2000年台初頭の故郷・神戸には野池がたくさんあり、立ち入り禁止のところもそんなに多くなかった。要するに、まあ釣りをしても安全であろうとそんなふうに認識されていたのだと思う。
しかし、足場はよくても、釣り場ではその他にもいろんな危険がある。そしてそのような危険は突然人を襲うものである。そのとき私を襲ったのは、世にも獰猛なハチとして知られる、スズメバチだった。
スズメバチ襲来
私は釣りを終え、自宅に帰ろうとしていたのだった。釣り場の出入り口まで、ちょっとした藪をくぐらなければならない。そのとき、視界の隅に、スズメバチの姿を見つけた。「目が合った」とその瞬間に思ったものだ。
それは、きっと相手も同じことだったのだろう。スズメバチはやにわに飛び立つと、こちらを目がけて一直線に飛んできた。
手で払いながらなんとか避けて藪の中をくぐったが、なんとそのスズメバチ、自分のテリトリーを離れてもまだ、私の周りをブンブンとついて回ってきたのである。こうなるとさすがにやりすぎの感があるが、何か私に気に入らないところがあったのかもしれない。
調べたところによると、スズメバチやその他の警戒色を持つハチというのは、元来そこまで攻撃性が高いものではないらしい。だが、人間の気配を察知すると、自分が攻撃されると思って襲い掛かる習性があるようだ。
だから、殺虫スプレーなんかをまくと、余計に興奮してよってたかって攻撃してくる。実に取扱注意の昆虫なのである。
走って逃げろ!
私は後年釣り場でヘビにかまれ、マムシに遭遇したこともあるが、そこまで怖いものではなかった。要はこちらから攻撃の意思を見せない限り何ということもないもので、大体は逃げれば大丈夫みたいだ。
スズメバチには一撃必殺級の毒があり、あるいは二回喰らうとアナフィラキシーショックで死に至るという話も聞かれる。しかも相手は上空飛行タイプの人間にはない特性を持つもので、こういう敵からは逃げるしかない。決してその場で戦おうとしてはいけない(当たり前のことだが)。
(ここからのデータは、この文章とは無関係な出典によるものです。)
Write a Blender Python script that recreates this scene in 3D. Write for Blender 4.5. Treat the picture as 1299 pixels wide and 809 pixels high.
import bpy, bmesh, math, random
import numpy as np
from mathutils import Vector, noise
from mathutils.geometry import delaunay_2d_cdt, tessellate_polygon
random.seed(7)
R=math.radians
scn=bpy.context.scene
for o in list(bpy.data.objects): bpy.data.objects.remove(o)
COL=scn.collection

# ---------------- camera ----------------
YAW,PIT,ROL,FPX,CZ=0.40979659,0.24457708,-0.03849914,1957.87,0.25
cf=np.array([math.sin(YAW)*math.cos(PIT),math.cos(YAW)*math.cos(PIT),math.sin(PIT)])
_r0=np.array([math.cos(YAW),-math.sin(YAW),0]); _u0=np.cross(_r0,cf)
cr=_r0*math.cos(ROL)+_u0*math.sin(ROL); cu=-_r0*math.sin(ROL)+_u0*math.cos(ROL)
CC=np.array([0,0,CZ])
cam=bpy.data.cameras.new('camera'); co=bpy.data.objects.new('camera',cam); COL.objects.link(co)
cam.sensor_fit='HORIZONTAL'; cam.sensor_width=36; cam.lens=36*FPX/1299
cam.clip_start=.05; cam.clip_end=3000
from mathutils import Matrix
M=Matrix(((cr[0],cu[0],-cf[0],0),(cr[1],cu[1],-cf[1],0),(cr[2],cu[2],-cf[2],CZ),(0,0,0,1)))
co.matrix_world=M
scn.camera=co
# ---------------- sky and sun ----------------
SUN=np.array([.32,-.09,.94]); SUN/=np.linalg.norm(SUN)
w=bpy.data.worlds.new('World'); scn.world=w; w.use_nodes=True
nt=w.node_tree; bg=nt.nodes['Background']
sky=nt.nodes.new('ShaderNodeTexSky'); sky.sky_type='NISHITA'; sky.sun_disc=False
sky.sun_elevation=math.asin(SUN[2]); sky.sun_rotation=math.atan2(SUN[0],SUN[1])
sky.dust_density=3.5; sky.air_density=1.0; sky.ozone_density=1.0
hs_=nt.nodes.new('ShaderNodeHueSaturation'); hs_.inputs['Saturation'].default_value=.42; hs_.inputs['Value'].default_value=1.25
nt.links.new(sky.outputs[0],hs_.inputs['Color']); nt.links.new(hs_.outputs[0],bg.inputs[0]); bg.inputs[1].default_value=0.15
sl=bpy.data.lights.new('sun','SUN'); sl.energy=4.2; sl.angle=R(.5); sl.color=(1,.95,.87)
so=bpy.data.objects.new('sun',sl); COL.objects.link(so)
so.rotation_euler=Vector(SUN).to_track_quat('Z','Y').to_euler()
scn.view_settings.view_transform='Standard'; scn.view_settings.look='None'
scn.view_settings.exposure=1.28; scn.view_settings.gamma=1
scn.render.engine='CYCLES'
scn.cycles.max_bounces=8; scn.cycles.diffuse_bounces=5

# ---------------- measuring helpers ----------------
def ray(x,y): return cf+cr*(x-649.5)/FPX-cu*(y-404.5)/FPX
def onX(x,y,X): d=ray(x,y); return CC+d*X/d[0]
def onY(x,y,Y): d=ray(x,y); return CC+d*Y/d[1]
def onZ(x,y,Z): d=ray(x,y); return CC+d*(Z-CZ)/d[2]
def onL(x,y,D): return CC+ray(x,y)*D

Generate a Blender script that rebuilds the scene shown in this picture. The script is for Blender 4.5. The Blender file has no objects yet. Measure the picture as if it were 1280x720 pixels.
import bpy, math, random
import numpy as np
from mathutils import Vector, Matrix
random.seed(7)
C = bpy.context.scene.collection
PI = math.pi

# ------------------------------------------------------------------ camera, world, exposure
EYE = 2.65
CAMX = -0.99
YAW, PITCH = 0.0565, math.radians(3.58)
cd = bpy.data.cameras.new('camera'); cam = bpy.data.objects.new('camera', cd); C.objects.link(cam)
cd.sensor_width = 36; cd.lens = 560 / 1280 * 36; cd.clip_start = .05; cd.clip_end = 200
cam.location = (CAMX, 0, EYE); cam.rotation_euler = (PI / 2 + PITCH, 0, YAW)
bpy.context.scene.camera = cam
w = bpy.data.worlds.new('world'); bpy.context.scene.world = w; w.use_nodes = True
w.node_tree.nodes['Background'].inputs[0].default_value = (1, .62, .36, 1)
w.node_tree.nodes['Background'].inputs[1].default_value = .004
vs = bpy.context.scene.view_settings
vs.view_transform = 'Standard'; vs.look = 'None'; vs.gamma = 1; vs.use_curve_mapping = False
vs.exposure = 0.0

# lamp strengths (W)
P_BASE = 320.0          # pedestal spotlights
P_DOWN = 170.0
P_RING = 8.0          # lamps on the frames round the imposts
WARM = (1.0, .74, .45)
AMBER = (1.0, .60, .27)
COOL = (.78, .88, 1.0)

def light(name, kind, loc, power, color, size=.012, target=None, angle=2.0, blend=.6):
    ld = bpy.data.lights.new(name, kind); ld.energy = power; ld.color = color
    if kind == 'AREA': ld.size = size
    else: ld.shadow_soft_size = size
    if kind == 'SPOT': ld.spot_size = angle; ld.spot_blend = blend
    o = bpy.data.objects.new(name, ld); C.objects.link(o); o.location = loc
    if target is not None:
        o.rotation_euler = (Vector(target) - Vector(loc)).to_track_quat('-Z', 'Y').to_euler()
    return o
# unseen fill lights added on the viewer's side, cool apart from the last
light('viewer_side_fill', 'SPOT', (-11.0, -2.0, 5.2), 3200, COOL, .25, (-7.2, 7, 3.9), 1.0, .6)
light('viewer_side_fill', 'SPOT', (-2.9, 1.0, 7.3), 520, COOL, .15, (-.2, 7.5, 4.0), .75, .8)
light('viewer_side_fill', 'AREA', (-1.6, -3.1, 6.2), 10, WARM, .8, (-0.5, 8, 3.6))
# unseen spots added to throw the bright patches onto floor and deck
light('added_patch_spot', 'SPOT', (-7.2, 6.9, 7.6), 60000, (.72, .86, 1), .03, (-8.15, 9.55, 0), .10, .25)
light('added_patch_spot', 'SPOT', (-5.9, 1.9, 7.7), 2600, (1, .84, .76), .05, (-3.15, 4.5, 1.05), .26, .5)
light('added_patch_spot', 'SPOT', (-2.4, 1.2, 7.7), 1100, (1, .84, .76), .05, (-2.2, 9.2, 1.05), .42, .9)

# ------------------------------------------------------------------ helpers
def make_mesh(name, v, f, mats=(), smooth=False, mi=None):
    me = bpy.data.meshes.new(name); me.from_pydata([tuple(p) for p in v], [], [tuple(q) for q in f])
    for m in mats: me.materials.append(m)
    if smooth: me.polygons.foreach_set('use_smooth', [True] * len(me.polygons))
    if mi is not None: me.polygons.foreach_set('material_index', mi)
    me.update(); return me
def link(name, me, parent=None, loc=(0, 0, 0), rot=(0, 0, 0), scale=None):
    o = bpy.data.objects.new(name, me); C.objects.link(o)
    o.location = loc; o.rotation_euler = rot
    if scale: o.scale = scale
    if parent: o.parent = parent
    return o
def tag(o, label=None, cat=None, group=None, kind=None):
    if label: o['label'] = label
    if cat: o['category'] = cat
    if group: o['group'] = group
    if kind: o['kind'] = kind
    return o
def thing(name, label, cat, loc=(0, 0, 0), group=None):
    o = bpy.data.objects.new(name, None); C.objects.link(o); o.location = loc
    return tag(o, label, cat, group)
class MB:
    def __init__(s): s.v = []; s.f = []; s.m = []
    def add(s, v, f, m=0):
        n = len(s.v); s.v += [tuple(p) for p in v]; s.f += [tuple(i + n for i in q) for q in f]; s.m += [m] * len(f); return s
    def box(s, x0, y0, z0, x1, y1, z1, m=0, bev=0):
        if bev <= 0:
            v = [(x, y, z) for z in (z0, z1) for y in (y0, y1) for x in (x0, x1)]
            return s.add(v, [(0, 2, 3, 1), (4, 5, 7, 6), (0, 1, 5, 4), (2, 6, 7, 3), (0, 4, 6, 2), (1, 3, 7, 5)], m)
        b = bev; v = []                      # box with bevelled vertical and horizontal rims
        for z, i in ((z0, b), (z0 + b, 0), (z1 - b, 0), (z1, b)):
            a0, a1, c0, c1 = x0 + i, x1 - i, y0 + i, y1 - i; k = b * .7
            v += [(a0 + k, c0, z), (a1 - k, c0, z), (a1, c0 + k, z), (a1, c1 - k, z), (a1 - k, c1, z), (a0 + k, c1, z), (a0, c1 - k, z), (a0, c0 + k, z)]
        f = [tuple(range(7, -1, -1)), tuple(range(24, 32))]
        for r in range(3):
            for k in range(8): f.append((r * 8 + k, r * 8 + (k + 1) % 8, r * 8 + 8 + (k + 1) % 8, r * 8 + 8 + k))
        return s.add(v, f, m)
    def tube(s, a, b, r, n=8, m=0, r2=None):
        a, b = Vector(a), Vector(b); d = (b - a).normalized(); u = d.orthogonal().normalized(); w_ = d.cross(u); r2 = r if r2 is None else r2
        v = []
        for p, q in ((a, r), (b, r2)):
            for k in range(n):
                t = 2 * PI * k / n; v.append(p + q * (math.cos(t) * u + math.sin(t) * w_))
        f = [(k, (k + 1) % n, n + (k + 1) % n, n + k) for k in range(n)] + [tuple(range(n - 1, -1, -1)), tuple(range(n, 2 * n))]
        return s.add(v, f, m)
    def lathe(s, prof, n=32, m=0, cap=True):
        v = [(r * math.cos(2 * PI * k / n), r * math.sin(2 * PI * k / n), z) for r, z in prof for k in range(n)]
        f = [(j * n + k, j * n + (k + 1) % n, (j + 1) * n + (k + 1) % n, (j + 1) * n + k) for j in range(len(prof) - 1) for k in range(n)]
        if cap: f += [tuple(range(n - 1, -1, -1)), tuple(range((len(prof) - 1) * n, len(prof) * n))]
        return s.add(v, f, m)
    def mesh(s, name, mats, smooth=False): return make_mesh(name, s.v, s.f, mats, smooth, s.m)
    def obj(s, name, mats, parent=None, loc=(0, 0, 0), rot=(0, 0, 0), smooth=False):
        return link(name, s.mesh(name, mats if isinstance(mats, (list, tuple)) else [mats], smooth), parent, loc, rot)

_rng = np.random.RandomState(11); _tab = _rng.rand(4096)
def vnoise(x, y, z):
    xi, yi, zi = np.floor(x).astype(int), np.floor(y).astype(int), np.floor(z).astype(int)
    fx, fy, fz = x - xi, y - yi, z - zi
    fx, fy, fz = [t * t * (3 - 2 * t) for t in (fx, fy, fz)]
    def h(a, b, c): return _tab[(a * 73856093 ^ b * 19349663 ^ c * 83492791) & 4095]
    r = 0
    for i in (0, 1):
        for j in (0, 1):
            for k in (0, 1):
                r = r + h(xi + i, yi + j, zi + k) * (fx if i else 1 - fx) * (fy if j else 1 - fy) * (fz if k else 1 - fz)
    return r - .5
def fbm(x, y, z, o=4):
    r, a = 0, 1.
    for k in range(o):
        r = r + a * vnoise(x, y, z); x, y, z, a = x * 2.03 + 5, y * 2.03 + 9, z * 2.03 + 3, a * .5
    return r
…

走って逃げると興奮して余計にたかってくるかもしれないが、実際、その場で遭遇してみると、歩いてゆっくり立ち去るなどということはできないものだ。みなさんもどうか走って逃げ切ってほしい。
野池や渓流は危険が多い
それから私はスズメバチを結構怖がって、田舎の僻地で働いていたときには結構姿を見たので「イヤだな…」と内心思っていたものだが、幼少時に一度怖い目にあわされたおかげか、こちらにも身構えというものができているので今のところそれ以外の被害にあったことはない。
予防策として――どの程度の効果があるかわからないが、防虫スプレーなどは効くかもしれないので、ぜひ活用してほしい。
最近はクマ出没のニュースが相次いでいる。ネイティブトラウトのアングラーなどは、戦慄の話ではないだろうか?私はこれまで街中で出会うものであれば野犬が一番危険だという認識だったが、今はクマに他あるまい。
クマ出没の情報を共有するアプリも出ていると聞くので、郊外のアングラーは他人事と思わずチェックしておきたい。